Published: Saturday 30 September 2006

as the trustee of the Community Development Carbon Fund, the World Bank has agreed to buy carbon credits from two Indian companies ostensibly to promote projects with better technologies in the building material industry. The construction sector in India is considered one of the most carbon intensive sectors representing about 17 per cent of India's carbon dioxide emissions.

One of the projects -- Vertical Shaft Brick Kiln (vsbk) technology project -- aims to improve the thermal performance of the brick-manufacturing units in select clusters, especially those in Chhattisgarh, Madhya Pradesh, Rajasthan, Orissa, Jharkhand, Uttar Pradesh and West Bengal.The Technology and Action for Rural Advancement, the social enterprise arm of the New Delhi-based ngo Development Alternatives, intends to set up about 126 vsbk plants within two to three years with the help of entrepreneurs. These projects are expected to reduce nearly 4,00,000 tonnes of greenhouse gas emissions. It is this reduction that will be purchased by the carbon fund over the next 10 years. Every tonne of emission reduction has a monetary value and can be traded in the global market under the clean development mechanism -- a financial mechanism of the Kyoto Protocol. But as of now, the price has not been disclosed.

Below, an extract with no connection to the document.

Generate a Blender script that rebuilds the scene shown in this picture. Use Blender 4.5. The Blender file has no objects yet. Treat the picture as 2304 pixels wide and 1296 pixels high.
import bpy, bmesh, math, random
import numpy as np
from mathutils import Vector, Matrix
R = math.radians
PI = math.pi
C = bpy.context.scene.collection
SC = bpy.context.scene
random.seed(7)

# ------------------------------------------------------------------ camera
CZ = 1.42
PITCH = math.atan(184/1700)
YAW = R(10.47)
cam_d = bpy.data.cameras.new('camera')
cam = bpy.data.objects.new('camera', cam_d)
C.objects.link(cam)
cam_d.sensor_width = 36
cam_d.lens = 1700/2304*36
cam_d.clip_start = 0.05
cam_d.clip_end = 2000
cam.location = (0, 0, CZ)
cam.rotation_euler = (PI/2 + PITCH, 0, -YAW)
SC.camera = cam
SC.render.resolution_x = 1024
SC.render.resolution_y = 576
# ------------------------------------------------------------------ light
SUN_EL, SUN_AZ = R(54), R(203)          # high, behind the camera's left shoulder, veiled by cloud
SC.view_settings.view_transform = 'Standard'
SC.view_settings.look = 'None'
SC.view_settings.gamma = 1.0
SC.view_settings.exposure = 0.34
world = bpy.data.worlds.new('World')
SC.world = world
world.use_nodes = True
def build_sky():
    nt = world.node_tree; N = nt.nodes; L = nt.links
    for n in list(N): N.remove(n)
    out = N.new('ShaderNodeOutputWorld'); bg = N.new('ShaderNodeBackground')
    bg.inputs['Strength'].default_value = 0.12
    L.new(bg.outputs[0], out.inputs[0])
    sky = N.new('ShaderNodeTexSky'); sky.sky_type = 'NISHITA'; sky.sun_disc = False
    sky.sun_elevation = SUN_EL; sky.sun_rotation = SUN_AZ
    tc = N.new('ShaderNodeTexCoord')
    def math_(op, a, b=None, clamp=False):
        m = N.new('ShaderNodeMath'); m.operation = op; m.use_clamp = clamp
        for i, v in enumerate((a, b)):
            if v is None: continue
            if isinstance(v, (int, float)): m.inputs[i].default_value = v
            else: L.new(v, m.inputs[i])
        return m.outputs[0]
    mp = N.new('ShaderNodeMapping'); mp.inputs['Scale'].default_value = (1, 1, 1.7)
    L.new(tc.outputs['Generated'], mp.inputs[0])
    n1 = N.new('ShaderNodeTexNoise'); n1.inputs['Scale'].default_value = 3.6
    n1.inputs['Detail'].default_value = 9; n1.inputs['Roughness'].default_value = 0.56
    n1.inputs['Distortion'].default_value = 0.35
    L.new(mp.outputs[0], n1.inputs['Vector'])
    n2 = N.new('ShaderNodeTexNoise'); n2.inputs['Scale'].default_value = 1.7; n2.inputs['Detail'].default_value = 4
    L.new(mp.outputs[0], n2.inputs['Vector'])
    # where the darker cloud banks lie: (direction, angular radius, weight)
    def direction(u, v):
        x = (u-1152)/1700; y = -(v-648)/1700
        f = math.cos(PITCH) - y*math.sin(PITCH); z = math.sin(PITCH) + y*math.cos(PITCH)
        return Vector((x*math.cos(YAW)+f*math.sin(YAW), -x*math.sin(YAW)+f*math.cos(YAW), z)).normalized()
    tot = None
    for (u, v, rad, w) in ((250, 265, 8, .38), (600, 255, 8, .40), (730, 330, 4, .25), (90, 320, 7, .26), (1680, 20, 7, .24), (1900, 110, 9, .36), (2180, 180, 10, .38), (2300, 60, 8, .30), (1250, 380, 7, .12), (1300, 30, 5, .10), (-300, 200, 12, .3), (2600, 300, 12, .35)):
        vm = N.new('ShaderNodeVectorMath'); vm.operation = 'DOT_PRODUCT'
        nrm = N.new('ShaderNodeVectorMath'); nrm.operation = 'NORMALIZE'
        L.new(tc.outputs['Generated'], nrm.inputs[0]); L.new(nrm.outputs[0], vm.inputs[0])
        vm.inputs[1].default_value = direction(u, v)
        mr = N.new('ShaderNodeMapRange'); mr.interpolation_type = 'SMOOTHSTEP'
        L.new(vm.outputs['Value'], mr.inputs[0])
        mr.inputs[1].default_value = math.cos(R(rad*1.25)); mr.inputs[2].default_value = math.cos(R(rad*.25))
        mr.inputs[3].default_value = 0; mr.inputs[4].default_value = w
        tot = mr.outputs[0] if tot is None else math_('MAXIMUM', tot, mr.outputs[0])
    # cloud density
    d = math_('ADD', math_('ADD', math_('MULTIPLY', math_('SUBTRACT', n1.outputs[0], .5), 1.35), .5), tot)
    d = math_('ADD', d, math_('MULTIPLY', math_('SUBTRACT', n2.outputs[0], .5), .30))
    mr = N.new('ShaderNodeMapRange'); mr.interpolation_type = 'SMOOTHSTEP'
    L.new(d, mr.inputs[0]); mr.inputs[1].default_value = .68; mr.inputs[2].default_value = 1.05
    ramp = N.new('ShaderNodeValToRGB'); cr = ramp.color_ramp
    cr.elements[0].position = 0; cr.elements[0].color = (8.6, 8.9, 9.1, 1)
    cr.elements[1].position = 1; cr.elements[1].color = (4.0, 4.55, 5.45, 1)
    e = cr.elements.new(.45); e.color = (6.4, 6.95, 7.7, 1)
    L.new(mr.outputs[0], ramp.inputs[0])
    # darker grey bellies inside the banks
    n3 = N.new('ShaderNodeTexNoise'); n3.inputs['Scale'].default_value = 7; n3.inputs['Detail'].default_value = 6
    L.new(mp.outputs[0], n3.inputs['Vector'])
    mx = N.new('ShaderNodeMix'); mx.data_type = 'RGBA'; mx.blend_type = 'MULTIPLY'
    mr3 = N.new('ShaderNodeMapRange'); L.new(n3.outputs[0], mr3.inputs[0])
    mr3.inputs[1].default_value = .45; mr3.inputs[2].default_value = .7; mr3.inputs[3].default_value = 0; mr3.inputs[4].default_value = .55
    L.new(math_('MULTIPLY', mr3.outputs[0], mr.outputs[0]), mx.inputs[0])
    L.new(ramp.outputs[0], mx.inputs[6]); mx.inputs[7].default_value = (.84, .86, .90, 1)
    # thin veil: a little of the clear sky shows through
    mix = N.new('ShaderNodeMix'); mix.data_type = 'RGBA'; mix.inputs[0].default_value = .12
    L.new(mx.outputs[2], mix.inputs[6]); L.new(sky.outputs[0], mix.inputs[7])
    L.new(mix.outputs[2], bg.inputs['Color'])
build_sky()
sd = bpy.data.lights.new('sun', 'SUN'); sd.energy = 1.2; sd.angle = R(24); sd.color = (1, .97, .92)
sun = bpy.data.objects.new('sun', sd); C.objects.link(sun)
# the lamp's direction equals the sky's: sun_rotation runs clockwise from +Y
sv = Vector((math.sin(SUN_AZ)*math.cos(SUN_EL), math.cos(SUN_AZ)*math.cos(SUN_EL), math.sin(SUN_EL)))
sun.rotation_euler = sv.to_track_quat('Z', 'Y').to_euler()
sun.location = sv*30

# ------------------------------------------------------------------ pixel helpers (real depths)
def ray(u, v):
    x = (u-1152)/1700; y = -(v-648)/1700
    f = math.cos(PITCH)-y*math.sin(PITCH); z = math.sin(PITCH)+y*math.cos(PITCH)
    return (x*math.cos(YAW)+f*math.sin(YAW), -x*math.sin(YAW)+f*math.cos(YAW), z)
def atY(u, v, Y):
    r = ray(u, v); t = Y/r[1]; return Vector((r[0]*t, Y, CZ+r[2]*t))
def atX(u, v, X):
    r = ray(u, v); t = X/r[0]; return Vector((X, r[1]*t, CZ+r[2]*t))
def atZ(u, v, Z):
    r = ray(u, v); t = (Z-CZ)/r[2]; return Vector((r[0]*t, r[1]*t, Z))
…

The other initiative -- FaL-G project -- promoted by the Hyderabad-based Eco-carbon intends to replace environmentally damaging burnt clay building bricks with fly ash bricks. Under the aegis of this project, about 100 micro-industrial plants will be set up in Tamil Nadu, Karnataka, Orissa and Uttar Pradesh to manufacture fly ash bricks using the FaL-G technology. The carbon fund will purchase 6,00,000 tonnes of greenhouse gas reductions over a 10-year period from this project too.